Lo cortés no quita lo boludo

Anoche cometí un error gravísimo: saludé a una familia.

Antes que nada es menester desarrollar un concepto que en Entre Ríos es sumamente conocido y de hecho es una práctica común: el puerteo. Puertear es, como se puede suponer, sentarse en la puerta a gozar de la fresca viruta. Se toma mate o cualquier otro aperitivo, se mira lo que ocurre en la calle y qué hacen los vecinos. No es más que eso.

Volvía yo del kiosco, de comprar alguna huevada, y estaba esta familia puerteando. Una pareja joven con hijos chicos, tomando mate a las ocho de la noche. Siempre en el mismo lugar; yo siempre había pasado y me había hecho el distraído.

Pero anoche saludé. Y me saludaron. Y, sin quererlo, generé un vínculo frugal y eterno: ya nunca podré pasar por allí sin saludarlos.

¿Cómo se vuelve a la situación inicial? No se puede. Porque una vez que nos empezamos a saludar, se convirtió en una práctica de cortesía que tendrá que repetirse indefinidamente, y que sólo se cortará si la familia deja de puertear (cosa que no ocurrirá jamás); si yo dejo de pasar por su puerta (cosa que estoy considerando); o si alguna de las dos partes muere (cosa que quiero evitar).

Ahora estoy condenado a saludar por siempre a gente que no conozco y que, sinceramente, no tengo ganas de conocer.

O puedo pegar toda la vuelta manzana y caminar seis cuadras en lugar de dos para ir al kiosco. O también puedo mudarme.

Una cosa es cierta: las pocas veces que quiero ser amable con desconocidos me pasan este tipo de cosas.

¿Quién carajo me manda a mí a saludar a gente que no conozco?


domingo, 6 de febrero de 2011

Chofer, yo me bajo en la casa de mi amigo

Siempre que me tengo que tomar un colectivo de línea que hace un recorrido que no conozco, y más aún en una ciudad que no conozco, me resulta una experiencia traumática.

No sé por qué tengo la necesidad de fingir que conozco el camino de memoria y que sé exactamente dónde bajarme. Pero sé que todos se dan cuenta de que no tengo idea de dónde estoy y que por dentro me consume la intriga de saber qué será de mí.

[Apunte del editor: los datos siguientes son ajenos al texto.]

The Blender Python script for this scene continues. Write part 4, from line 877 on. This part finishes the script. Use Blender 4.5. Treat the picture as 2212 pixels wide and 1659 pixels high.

Mucha gente a la que le preguntás antes de subir al colectivo te dice “preguntale al chofer”. Yo quisiera saber si alguna vez estas personas le preguntaron algo a un chofer de colectivo. Es como querer dialogar con un dragón que cuida un castillo: te gruñen y les dan ganas de comerte crudo, como si vos tuvieras la culpa de su malhumor y su insatisfacción laboral.

En el colectivo voy mirando por la ventanilla como si nada, como si conociera el paisaje, pero en secreto voy mirando con desesperación los carteles de las calles, tratando de encontrar una señal que me indique dónde me tengo que bajar.

Entonces, cuando creo que llegué al lugar indicado, me levanto y me voy para el fondo (odio que la gente baje por adelante), toco el timbre haciéndome el decidido y las puertas del averno de cemento se abren.

Me bajo y trato de constatar si me salió bien la jugada o si voy a tener que caminar 14 cuadras. Generalmente le pifio y tengo que caminar bastante, pero no digo nada y me hago el que sé para dónde tengo que ir, para que la gente del colectivo no se dé cuenta.

Lo peor es cuando tenés que ir para el mismo lado del colectivo y lo vas siguiendo en todo el resto del recorrido.

Y no sé por qué tengo la sensación de que los colectiveros se hacen el día con este tipo de cosas y después las cuentan como chistes cuando se reúne la logia de los colectiveros…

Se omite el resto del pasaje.